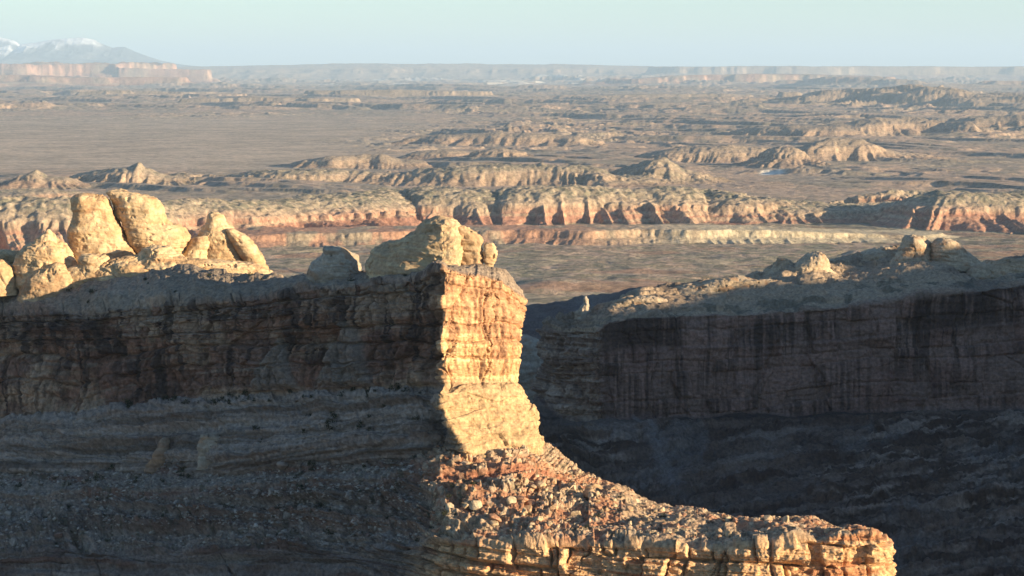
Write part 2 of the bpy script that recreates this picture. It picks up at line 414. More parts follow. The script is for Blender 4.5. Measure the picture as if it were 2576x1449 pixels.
# ================================================================== rounded rocks built from stacked sections
def stack(name, rows, Y, label, cat, group=None, depth=.8, e=2.3, rough=1.0, col=(CREAM, TAN), recede=None, seed=1, mat=None, step=.25, lip=0.0, shade_bands=.5, dz=0, tilt=0):
    R = np.array(rows, float)
    zt = []; ctr = []; hw = []
    for (py, xl, xr) in R:
        a = wp(xl, py, Y); b = wp(xr, py, Y)
        zt.append(a[2]); ctr.append((a[0] + b[0]) / 2); hw.append((b[0] - a[0]) / 2)
    zt = np.array(zt); ctr = np.array(ctr); hw = np.array(hw)
    # closing cap
    zt = np.concatenate([[zt[0] + hw[0] * .12], zt]); ctr = np.concatenate([[ctr[0]], ctr]); hw = np.concatenate([[.02], hw])
    n = max(24, int(np.sum(np.hypot(np.diff(zt), np.diff(hw))) / step))
    tt = np.linspace(0, len(zt) - 1, n)
    # arc-uniform resampling
    Lc = np.concatenate([[0], np.cumsum(np.hypot(np.diff(zt), np.maximum(np.abs(np.diff(hw)), .01)))])
    tt = np.interp(np.linspace(0, Lc[-1], n), Lc, np.arange(len(zt)))
    Z = catmull(zt[:, None], tt)[:, 0]; X = catmull(ctr[:, None], tt)[:, 0]; Wd = np.maximum(catmull(hw[:, None], tt)[:, 0], .01)
    per = 2 * math.pi * hw.max(); m = int(min(900, max(48, per / step)))
    th = np.linspace(0, 2 * math.pi, m, endpoint=False)
    ce = np.sign(np.cos(th)) * np.abs(np.cos(th)) ** (2 / e); se = np.sign(np.sin(th)) * np.abs(np.sin(th)) ** (2 / e)
    dmax = depth * (hw.max() * .45 + Wd * .55) * np.minimum(1, Wd / (hw.max() * .35 + .01))
    Px = X[:, None] + Wd[:, None] * ce[None]; Py = Y + dmax[:, None] * se[None]
    Pz = np.broadcast_to(Z[:, None], Px.shape).copy()
    if recede:
        x0 = wp(recede[0], 600, Y)[0]
        Py = Py + recede[1] * np.clip(x0 - Px, 0, None) + (recede[2] if len(recede) > 2 else 0) * np.clip(Px - x0, 0, None)
    Q = np.stack([Px, Py, Pz], -1)
    Nn = normals(Q, True)
    c0 = Q.mean((0, 1)); sgn = np.sign(np.sum(Nn * (Q - c0), -1).mean()); Nn = Nn * sgn
    big = min(3.0, hw.max() * .22)
    sc1 = 1 / (hw.max() * .9 + 1)
    wz = Q[..., 2] + fbm3(Q[..., 0] * .1, Q[..., 1] * .1, Q[..., 2] * .1, 2, seed) * 1.0 + tilt * Q[..., 0]
    d = fbm3(Q[..., 0] * sc1, Q[..., 1] * sc1, Q[..., 2] * sc1, 5, seed) * big * .62 * rough
    cr = rid2(Q[..., 0] * .13 + Q[..., 2] * .05, wz * .05 + Q[..., 1] * .1, 2, seed + 5)
    d -= ss(.90, .99, cr) * .7 * rough
    d += ledges(wz, Q[..., 0], seed + 2) * .38
    d += fbm3(Q[..., 0] * .8, Q[..., 1] * .8, Q[..., 2] * 1.5, 4, seed + 1) * .14 * rough
    pit = fbm3(Q[..., 0] * .5, Q[..., 1] * .5, Q[..., 2] * .5, 3, seed + 9)
    d -= ss(.62, .85, pit) * .5 * rough
    Q = Q + Nn * d[..., None]
    nb = fbm3(Q[..., 0] * .12, Q[..., 1] * .12, wz * .25, 4, seed + 4)
    nl = fbm2(wz * 1.1, Q[..., 0] * .05, 4, seed + 6)
    k = mix(col[0], col[1], ss(-.25, .45, nb + shade_bands * nl))
    k = mix(k, C(.34, .20, .11), ss(.35, .7, fbm3(Q[..., 0] * .2, Q[..., 1] * .2, wz * .5, 4, seed + 7)) * .7)
    k = k * (1 + .12 * nl[..., None])
    V = Q.reshape(-1, 3); fc = gridfaces(n, m, True)
    if sgn < 0 or True:
        pass
    o = mesh_from(name, V, fc, k.reshape(-1, 3), mat or M_SLICK)
    tag(o, label, cat, group)
    return o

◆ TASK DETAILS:
Reproduce the data verbatim. Do not carry any picture into the copy.

◆ COMPLETED EXERCISE:
Write part 2 of the bpy script that recreates this picture. It picks up at line 414. More parts follow. The script is for Blender 4.5. Measure the picture as if it were 2576x1449 pixels.
# ================================================================== rounded rocks built from stacked sections
def stack(name, rows, Y, label, cat, group=None, depth=.8, e=2.3, rough=1.0, col=(CREAM, TAN), recede=None, seed=1, mat=None, step=.25, lip=0.0, shade_bands=.5, dz=0, tilt=0):
    R = np.array(rows, float)
    zt = []; ctr = []; hw = []
    for (py, xl, xr) in R:
        a = wp(xl, py, Y); b = wp(xr, py, Y)
        zt.append(a[2]); ctr.append((a[0] + b[0]) / 2); hw.append((b[0] - a[0]) / 2)
    zt = np.array(zt); ctr = np.array(ctr); hw = np.array(hw)
    # closing cap
    zt = np.concatenate([[zt[0] + hw[0] * .12], zt]); ctr = np.concatenate([[ctr[0]], ctr]); hw = np.concatenate([[.02], hw])
    n = max(24, int(np.sum(np.hypot(np.diff(zt), np.diff(hw))) / step))
    tt = np.linspace(0, len(zt) - 1, n)
    # arc-uniform resampling
    Lc = np.concatenate([[0], np.cumsum(np.hypot(np.diff(zt), np.maximum(np.abs(np.diff(hw)), .01)))])
    tt = np.interp(np.linspace(0, Lc[-1], n), Lc, np.arange(len(zt)))
    Z = catmull(zt[:, None], tt)[:, 0]; X = catmull(ctr[:, None], tt)[:, 0]; Wd = np.maximum(catmull(hw[:, None], tt)[:, 0], .01)
    per = 2 * math.pi * hw.max(); m = int(min(900, max(48, per / step)))
    th = np.linspace(0, 2 * math.pi, m, endpoint=False)
    ce = np.sign(np.cos(th)) * np.abs(np.cos(th)) ** (2 / e); se = np.sign(np.sin(th)) * np.abs(np.sin(th)) ** (2 / e)
    dmax = depth * (hw.max() * .45 + Wd * .55) * np.minimum(1, Wd / (hw.max() * .35 + .01))
    Px = X[:, None] + Wd[:, None] * ce[None]; Py = Y + dmax[:, None] * se[None]
    Pz = np.broadcast_to(Z[:, None], Px.shape).copy()
    if recede:
        x0 = wp(recede[0], 600, Y)[0]
        Py = Py + recede[1] * np.clip(x0 - Px, 0, None) + (recede[2] if len(recede) > 2 else 0) * np.clip(Px - x0, 0, None)
    Q = np.stack([Px, Py, Pz], -1)
    Nn = normals(Q, True)
    c0 = Q.mean((0, 1)); sgn = np.sign(np.sum(Nn * (Q - c0), -1).mean()); Nn = Nn * sgn
    big = min(3.0, hw.max() * .22)
    sc1 = 1 / (hw.max() * .9 + 1)
    wz = Q[..., 2] + fbm3(Q[..., 0] * .1, Q[..., 1] * .1, Q[..., 2] * .1, 2, seed) * 1.0 + tilt * Q[..., 0]
    d = fbm3(Q[..., 0] * sc1, Q[..., 1] * sc1, Q[..., 2] * sc1, 5, seed) * big * .62 * rough
    cr = rid2(Q[..., 0] * .13 + Q[..., 2] * .05, wz * .05 + Q[..., 1] * .1, 2, seed + 5)
    d -= ss(.90, .99, cr) * .7 * rough
    d += ledges(wz, Q[..., 0], seed + 2) * .38
    d += fbm3(Q[..., 0] * .8, Q[..., 1] * .8, Q[..., 2] * 1.5, 4, seed + 1) * .14 * rough
    pit = fbm3(Q[..., 0] * .5, Q[..., 1] * .5, Q[..., 2] * .5, 3, seed + 9)
    d -= ss(.62, .85, pit) * .5 * rough
    Q = Q + Nn * d[..., None]
    nb = fbm3(Q[..., 0] * .12, Q[..., 1] * .12, wz * .25, 4, seed + 4)
    nl = fbm2(wz * 1.1, Q[..., 0] * .05, 4, seed + 6)
    k = mix(col[0], col[1], ss(-.25, .45, nb + shade_bands * nl))
    k = mix(k, C(.34, .20, .11), ss(.35, .7, fbm3(Q[..., 0] * .2, Q[..., 1] * .2, wz * .5, 4, seed + 7)) * .7)
    k = k * (1 + .12 * nl[..., None])
    V = Q.reshape(-1, 3); fc = gridfaces(n, m, True)
    if sgn < 0 or True:
        pass
    o = mesh_from(name, V, fc, k.reshape(-1, 3), mat or M_SLICK)
    tag(o, label, cat, group)
    return o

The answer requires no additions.